## Goal
Present every line in which the string "wide" appears.

## Data extract
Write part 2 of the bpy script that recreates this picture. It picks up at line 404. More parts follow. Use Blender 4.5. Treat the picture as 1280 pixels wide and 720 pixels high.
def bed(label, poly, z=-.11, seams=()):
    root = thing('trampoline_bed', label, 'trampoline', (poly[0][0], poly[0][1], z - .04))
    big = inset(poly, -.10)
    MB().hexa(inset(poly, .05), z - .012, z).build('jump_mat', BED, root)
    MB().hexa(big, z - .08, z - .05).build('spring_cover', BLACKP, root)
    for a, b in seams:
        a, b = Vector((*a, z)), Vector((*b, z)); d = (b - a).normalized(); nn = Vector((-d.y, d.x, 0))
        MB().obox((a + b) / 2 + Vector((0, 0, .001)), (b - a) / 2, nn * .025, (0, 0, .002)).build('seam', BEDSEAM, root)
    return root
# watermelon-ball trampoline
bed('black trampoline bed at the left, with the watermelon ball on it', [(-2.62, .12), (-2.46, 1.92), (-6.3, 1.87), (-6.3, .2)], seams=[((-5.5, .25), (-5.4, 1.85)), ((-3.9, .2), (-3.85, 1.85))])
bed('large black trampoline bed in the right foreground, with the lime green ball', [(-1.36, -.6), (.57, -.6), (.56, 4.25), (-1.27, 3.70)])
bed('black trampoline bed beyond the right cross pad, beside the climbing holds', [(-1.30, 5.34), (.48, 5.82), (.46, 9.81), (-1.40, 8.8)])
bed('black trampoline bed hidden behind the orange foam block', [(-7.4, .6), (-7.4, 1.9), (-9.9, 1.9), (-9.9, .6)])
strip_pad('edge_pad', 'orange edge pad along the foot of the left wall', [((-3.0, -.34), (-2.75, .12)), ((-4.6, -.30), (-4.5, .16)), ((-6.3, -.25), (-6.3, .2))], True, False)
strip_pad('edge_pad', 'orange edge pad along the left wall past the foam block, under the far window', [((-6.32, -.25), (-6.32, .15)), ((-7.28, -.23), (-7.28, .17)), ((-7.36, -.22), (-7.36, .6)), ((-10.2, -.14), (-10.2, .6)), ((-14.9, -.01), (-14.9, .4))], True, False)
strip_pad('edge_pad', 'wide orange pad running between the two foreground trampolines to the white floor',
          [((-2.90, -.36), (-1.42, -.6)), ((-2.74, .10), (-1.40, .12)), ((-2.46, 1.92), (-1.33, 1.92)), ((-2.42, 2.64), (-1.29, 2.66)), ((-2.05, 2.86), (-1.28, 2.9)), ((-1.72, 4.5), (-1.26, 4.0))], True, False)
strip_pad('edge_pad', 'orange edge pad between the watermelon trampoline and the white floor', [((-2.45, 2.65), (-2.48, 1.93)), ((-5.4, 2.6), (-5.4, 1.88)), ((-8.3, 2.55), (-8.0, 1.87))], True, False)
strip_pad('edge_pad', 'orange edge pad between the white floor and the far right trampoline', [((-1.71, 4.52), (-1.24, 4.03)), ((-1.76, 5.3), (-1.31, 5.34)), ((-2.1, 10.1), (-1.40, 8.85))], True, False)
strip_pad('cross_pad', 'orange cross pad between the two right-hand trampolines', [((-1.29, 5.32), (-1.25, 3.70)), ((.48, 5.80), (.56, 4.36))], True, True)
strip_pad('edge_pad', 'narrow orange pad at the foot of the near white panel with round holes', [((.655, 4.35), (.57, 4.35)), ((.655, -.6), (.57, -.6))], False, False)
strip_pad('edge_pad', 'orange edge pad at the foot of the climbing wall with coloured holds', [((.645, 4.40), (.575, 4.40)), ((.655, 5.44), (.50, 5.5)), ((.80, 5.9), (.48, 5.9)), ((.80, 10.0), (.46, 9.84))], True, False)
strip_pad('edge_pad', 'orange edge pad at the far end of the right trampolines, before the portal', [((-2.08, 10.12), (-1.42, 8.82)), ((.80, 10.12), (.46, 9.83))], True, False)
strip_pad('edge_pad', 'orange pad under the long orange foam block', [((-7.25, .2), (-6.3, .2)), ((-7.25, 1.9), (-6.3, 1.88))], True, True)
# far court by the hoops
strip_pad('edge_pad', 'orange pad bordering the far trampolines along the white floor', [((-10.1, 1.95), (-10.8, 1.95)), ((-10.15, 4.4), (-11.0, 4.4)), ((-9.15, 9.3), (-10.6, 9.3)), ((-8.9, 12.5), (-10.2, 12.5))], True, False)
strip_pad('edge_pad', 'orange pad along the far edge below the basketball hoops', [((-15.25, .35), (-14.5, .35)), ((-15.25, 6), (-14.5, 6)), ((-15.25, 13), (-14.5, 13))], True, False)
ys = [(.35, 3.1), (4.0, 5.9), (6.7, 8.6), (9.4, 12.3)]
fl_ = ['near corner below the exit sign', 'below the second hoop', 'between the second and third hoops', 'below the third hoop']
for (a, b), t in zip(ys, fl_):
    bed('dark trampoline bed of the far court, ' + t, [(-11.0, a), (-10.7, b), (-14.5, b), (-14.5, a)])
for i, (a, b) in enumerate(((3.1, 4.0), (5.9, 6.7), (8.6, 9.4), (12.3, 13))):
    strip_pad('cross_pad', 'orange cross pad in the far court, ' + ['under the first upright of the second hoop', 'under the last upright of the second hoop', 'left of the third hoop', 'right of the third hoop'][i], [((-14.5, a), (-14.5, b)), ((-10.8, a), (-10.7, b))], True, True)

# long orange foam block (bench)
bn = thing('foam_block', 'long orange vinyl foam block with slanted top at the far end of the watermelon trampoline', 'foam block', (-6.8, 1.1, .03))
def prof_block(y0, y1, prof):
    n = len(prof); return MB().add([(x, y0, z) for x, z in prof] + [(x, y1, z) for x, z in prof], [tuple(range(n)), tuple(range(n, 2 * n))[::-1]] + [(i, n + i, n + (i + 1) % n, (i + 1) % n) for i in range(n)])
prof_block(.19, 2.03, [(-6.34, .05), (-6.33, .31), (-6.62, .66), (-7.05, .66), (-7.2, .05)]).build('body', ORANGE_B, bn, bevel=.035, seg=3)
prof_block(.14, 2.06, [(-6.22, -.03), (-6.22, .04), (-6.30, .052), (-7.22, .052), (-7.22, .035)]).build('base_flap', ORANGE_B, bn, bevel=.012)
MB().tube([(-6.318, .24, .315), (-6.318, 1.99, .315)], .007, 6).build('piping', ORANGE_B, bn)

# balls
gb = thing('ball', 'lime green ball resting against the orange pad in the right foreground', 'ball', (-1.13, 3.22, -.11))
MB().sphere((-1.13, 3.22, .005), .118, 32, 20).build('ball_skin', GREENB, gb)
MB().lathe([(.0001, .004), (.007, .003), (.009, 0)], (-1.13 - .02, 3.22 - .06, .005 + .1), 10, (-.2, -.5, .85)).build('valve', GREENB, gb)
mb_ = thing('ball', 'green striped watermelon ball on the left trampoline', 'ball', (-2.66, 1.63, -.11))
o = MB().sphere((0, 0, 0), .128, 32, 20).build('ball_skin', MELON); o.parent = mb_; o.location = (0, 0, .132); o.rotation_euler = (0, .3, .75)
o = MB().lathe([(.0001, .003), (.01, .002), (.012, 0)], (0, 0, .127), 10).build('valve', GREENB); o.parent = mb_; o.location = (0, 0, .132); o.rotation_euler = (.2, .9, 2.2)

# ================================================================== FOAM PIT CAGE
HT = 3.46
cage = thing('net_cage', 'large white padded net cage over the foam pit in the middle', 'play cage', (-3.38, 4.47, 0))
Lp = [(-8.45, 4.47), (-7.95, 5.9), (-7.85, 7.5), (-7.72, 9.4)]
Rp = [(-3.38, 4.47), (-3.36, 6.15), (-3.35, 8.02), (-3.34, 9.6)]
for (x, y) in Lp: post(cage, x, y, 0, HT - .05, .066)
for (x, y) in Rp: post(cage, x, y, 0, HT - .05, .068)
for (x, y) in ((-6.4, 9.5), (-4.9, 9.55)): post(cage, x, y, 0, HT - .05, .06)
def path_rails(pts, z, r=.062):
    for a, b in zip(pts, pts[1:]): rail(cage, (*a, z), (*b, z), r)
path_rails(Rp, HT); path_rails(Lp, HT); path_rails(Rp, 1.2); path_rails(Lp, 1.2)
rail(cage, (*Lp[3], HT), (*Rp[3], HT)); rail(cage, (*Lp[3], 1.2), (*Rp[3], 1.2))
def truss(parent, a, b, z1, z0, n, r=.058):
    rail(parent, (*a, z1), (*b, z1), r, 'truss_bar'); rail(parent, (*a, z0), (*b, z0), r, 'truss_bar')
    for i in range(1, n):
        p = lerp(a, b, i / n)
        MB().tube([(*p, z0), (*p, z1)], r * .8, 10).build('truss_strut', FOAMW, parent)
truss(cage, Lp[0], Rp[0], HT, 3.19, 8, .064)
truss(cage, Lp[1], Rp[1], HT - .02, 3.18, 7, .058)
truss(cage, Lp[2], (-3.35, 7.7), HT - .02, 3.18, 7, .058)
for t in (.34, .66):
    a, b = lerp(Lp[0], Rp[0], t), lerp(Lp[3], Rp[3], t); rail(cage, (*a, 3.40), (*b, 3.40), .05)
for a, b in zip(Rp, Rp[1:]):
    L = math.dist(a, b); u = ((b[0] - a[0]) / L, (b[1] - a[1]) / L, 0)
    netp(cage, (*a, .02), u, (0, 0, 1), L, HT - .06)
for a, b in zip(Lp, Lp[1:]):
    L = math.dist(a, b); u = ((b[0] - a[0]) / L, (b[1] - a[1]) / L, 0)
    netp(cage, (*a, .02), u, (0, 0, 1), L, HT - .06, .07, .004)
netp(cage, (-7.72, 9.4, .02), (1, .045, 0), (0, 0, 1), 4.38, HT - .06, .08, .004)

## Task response
Write part 2 of the bpy script that recreates this picture. It picks up at line 404. More parts follow. Use Blender 4.5. Treat the picture as 1280 pixels wide and 720 pixels high.
strip_pad('edge_pad', 'wide orange pad running between the two foreground trampolines to the white floor',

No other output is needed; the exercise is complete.